I've never fallen in love with a cookbook so fast. Alison Roman, columnist for the New York Times, recently wrote Nothing Fancy: unfussy food for having people over. I first heard of Alison Roman from Bon Appetit’s Foodcast, where Roman portrayed her go-with-the-flow personality. After hearing more about her, I decided to buy her new cookbook everyone was buzzing about. In the forward, Roman writes, “I have always been allergic to the word ‘entertaining,’ which to me implies there’s a show, something performative at best and inauthentic at worst. But having people over? Well, that’s just making dinner, but you know, with more people.” These lines began my love affair with Nothing Fancy. From the memo on the first page to the very last recipe, this book was sent from heaven (a.k.a. New York). Here’s why.

Perfect for College Students

Catherine Cline

I've always had a special place in my heart for expressing the  love I have for my friends by inviting them into my kitchen. I quickly realized though, that long hours at the stove-top and laborious food prepping can cause a lot more stress than happiness when hosting. It's also a lot harder to host at college when your kitchen is almost the size of a large closet. Roman gets that. She starts Nothing Fancy off with 3 tips: 1) ask for help, 2) pick your battles, and 3) never apologize. Write these down, and thank Alison Roman later.

So, you want to cook something more than just chicken and rice for friends but you’re not exactly a pro? She’s got you. The recipes themselves are formatted in a very distinct, easy to follow language with her no-frills tone shining through each line. 

If you’re anything like me, then you despise recipes that require more than a few hours of your time. I'm not exactly the most thorough recipe reader, either. There have been many occasions where I'm halfway through a recipe only to discover the following lines: “let cool for several hours before serving”, “proof the dough for X hours", or my personal favorite, “chill overnight”. This cookbook steers clear of excessive bake times and exotic ingredients so that you can choose a recipe within hours before your friends arrive.
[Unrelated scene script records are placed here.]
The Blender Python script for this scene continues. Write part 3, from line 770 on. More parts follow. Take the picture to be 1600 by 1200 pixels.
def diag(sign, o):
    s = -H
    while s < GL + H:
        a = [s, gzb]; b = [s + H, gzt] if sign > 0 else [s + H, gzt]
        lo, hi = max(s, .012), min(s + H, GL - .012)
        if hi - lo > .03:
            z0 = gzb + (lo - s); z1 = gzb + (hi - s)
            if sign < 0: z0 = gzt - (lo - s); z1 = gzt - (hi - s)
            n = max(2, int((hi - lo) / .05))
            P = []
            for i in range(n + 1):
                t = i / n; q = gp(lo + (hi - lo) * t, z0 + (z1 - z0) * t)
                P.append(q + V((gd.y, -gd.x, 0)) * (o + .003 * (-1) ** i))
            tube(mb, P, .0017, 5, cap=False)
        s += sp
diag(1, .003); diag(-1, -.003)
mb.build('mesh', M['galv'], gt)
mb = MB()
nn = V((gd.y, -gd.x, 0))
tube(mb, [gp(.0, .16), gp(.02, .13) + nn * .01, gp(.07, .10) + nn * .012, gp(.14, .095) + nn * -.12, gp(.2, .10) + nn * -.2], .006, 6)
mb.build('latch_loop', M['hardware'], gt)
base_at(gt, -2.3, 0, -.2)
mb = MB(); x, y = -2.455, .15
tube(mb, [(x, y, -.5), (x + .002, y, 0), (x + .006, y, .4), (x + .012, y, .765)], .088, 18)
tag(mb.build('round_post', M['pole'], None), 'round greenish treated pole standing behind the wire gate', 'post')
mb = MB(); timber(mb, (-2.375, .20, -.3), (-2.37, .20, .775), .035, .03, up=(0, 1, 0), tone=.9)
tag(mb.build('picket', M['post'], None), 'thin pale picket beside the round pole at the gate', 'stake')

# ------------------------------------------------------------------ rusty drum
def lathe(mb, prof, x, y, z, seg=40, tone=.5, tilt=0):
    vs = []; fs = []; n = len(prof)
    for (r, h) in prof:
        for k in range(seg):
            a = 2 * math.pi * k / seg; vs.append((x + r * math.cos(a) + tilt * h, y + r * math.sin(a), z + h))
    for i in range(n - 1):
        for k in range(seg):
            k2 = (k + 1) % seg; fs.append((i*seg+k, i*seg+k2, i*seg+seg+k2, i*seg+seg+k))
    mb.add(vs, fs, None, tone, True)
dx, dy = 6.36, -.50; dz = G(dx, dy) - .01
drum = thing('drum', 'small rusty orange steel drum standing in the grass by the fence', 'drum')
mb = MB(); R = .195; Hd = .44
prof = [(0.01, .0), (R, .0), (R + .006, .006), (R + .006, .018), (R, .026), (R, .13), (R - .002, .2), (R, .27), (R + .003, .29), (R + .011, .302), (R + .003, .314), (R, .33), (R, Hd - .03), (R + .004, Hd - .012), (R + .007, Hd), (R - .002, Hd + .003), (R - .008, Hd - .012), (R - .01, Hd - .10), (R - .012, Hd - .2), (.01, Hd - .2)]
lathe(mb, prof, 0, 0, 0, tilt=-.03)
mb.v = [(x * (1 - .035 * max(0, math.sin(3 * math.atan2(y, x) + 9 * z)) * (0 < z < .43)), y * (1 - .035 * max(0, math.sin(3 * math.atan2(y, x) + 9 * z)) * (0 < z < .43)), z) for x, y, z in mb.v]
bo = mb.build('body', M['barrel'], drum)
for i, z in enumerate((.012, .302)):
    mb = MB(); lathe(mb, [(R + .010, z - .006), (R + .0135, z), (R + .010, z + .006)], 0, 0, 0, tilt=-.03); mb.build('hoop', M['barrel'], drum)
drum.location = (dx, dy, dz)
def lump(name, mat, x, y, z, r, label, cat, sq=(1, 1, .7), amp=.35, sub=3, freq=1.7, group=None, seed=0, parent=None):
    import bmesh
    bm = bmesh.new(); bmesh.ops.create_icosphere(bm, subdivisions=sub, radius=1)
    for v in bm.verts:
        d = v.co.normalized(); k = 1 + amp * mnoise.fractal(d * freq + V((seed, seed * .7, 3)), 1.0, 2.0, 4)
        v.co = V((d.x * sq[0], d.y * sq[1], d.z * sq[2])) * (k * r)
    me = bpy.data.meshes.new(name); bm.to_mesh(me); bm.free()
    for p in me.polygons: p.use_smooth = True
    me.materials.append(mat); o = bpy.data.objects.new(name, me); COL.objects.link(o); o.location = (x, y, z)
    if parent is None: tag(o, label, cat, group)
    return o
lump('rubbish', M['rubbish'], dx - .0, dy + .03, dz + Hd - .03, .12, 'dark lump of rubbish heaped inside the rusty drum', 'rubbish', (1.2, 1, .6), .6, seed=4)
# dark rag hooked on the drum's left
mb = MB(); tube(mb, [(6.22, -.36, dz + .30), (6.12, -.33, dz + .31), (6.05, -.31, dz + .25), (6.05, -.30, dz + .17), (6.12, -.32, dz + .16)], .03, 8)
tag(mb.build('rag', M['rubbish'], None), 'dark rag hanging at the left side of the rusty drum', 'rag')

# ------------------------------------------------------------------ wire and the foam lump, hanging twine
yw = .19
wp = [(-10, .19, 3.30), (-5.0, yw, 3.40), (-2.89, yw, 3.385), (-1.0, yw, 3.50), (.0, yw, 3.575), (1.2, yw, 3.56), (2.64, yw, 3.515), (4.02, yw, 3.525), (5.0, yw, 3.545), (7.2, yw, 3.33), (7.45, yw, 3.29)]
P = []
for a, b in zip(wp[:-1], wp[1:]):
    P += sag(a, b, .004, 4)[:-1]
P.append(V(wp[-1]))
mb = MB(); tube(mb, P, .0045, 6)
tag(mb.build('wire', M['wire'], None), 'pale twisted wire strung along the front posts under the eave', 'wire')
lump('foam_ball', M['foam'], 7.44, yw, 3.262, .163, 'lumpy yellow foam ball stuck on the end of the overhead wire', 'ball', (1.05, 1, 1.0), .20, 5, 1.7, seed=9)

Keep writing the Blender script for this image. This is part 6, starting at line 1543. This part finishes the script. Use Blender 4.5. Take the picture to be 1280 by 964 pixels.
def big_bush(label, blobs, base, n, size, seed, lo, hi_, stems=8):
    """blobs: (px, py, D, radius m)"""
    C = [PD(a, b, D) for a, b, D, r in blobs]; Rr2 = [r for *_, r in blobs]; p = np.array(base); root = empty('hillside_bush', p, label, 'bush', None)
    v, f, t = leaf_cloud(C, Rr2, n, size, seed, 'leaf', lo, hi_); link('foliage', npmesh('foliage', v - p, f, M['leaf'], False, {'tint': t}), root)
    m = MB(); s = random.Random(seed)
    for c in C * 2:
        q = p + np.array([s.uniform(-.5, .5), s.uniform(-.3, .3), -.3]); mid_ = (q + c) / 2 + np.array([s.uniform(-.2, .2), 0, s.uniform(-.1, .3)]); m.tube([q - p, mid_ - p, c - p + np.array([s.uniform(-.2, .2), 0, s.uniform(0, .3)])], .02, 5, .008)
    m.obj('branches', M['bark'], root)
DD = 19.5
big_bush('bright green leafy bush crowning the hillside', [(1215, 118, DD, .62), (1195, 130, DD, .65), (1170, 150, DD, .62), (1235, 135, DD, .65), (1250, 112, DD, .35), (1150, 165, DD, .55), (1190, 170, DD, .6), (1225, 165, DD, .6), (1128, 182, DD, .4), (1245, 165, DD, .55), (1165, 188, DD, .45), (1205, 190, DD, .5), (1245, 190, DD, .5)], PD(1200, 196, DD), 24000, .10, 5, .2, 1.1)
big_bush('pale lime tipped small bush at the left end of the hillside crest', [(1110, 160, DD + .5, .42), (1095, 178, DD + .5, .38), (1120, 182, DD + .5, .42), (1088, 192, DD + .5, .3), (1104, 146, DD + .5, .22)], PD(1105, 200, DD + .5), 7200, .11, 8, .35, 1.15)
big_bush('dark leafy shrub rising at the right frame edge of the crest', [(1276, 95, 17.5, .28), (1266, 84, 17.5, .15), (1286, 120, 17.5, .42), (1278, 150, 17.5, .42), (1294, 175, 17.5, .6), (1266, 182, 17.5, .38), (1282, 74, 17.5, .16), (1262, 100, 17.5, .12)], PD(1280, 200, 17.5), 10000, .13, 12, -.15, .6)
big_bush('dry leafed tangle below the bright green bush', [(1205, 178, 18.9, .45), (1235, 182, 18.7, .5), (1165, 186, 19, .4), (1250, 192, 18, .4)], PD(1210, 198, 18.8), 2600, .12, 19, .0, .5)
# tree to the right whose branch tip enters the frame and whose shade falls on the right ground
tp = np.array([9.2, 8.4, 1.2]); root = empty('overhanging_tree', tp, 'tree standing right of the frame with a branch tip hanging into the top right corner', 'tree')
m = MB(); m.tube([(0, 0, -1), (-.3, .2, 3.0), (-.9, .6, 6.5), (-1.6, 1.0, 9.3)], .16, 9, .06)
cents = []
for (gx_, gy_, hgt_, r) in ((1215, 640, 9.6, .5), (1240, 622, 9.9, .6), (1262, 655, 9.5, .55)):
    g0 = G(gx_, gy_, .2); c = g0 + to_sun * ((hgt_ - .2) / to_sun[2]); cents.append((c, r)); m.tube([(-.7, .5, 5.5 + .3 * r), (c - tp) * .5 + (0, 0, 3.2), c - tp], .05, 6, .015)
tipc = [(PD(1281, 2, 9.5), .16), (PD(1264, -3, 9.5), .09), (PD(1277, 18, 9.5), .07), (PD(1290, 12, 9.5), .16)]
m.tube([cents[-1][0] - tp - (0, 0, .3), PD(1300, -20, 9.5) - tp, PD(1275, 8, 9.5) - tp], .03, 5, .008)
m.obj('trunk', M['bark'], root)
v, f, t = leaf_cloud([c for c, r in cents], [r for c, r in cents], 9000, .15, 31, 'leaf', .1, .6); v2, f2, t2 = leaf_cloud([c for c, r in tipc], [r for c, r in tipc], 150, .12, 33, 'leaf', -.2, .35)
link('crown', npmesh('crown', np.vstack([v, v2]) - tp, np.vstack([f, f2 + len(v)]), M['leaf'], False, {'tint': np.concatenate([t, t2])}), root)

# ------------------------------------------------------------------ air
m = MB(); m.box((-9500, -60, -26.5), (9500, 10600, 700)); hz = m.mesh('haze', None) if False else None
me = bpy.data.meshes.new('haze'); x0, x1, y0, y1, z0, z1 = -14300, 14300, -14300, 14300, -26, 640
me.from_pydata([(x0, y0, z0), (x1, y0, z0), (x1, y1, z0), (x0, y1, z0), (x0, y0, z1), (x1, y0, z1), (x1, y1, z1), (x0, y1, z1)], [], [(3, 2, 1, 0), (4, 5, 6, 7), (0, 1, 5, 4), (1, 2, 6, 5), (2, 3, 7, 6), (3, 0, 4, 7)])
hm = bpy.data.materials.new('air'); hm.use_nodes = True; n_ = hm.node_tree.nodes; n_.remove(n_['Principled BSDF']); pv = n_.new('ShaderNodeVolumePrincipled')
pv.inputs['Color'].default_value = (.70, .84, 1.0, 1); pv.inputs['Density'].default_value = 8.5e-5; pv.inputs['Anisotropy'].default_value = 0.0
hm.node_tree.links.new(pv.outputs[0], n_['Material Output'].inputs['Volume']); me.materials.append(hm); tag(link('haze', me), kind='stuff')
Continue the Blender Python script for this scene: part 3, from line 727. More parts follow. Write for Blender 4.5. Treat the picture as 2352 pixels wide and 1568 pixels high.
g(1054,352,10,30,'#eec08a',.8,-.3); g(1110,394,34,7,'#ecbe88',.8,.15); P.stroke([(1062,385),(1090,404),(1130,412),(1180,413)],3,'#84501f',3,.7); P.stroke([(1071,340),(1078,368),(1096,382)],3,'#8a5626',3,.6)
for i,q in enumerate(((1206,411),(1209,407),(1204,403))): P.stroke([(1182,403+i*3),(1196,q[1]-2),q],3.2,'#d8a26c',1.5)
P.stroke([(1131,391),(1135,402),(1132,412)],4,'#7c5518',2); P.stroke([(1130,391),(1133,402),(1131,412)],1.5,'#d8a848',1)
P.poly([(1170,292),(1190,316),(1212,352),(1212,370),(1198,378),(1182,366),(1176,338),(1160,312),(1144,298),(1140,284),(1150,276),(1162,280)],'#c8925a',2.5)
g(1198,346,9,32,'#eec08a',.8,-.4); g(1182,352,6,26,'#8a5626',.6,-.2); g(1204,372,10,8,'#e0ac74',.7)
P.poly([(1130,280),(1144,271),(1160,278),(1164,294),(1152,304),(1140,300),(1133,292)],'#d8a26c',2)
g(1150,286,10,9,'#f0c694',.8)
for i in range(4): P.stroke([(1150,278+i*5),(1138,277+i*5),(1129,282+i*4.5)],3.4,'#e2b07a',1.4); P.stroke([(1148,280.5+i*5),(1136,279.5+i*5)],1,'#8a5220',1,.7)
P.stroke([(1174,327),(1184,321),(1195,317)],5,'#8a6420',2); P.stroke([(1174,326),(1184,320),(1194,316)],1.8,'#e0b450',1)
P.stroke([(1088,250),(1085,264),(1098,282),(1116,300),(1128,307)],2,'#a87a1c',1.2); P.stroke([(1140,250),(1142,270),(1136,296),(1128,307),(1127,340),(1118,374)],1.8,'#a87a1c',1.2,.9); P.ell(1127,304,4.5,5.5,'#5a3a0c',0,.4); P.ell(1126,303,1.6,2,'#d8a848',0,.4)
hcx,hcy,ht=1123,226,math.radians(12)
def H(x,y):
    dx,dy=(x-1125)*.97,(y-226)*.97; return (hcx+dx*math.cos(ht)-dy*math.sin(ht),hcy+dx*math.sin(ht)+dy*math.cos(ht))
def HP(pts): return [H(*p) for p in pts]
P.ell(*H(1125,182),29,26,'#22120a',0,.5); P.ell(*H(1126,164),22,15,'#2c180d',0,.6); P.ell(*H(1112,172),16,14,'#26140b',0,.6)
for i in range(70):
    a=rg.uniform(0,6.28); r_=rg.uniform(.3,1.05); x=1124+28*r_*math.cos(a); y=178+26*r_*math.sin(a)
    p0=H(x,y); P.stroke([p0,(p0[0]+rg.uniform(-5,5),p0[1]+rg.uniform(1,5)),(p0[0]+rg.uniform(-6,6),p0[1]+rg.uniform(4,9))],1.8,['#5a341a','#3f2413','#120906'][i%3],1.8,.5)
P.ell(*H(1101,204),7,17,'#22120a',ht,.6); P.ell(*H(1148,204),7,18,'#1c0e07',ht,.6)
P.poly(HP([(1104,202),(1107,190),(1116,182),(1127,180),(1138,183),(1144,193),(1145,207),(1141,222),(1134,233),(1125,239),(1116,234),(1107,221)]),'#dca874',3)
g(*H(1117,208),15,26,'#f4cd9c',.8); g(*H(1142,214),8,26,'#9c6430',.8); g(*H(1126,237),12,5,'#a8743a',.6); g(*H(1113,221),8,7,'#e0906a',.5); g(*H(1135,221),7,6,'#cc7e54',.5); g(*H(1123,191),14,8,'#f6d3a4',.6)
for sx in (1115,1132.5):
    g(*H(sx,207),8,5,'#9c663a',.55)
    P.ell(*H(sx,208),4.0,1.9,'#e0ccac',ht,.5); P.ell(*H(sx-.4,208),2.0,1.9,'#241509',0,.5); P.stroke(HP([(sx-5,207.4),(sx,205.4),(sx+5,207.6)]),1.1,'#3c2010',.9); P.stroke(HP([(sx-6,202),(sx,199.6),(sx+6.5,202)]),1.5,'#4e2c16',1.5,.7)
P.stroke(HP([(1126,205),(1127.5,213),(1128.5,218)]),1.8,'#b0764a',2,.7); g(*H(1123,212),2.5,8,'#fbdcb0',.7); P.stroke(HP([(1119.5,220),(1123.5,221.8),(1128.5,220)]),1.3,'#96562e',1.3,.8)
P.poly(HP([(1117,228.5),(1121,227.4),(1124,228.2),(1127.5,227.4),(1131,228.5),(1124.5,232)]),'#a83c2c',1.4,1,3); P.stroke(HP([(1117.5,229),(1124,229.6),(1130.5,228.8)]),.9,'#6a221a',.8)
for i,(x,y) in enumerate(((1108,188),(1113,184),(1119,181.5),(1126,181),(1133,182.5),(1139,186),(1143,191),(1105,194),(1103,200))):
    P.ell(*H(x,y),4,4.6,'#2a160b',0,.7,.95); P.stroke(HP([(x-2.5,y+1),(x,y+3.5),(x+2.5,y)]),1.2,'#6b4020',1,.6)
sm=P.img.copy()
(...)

Ah, the beauty, the stress free feeling of being able to procrastinate deciding what to cook! 

The Results

Catherine Cline

Although I have many recipes to go till I make my way through Alison Roman's cookbook, my two favorite recipes—so far—are "Lemony Turmeric Tea Cake" and the "Overnight Focaccia, Tonight". Focaccia is my favorite bread so this was the first recipe I tried. I’ll be the first to say it: yeast scares me. My dough never seems to grow enough or have the right texture. The focaccia recipe was very helpful in getting over this fear. It inevitably took a little longer than most of the other recipes, but the proof times were still suitable for an impatient baker such as myself. It turned out salty, savory... all the good stuff. I will definitely be making this one again but next time adding more toppings!

Catherine Cline

The tea cake was a fresh take with flavors that you can't go wrong with. The recipe itself is enjoyable and, you said it, nothing fancy. It was perfect to bake on a lazy Saturday. Consistent with my character, I forgot about it until late afternoon and was worried it would take so long that I would run out of daylight. However, I quickly had the loaf in the oven and got to sit back and smell the wonderful lemony scent waft throughout the house. Served with a dollop of whipped cream, this cake was not too heavy as the turmeric nicely balanced out the tangy lemon. My favorite part was the caramelized lemon slices on top!

Have People Over 

Now that you've gotten a little insight into Roman's take on unfussy cooking, all you have left to do is buy the dang thing, invite some friends over or gather your family together, and enjoy the recipes. Cooking for a larger group doesn't have to be stressful and yeast doesn't have to be scary. Have people over and ask them to help you finish preparing the meal while you enjoy each other's company. Pick your food battles, and certainly don't apologize if the veggies got a little cold or you forgot to make dessert. What matters is the love you're sharing through food and company. There's such a special joy that can come from the dinner table, and Alison Roman's recipes helped me embrace that happiness.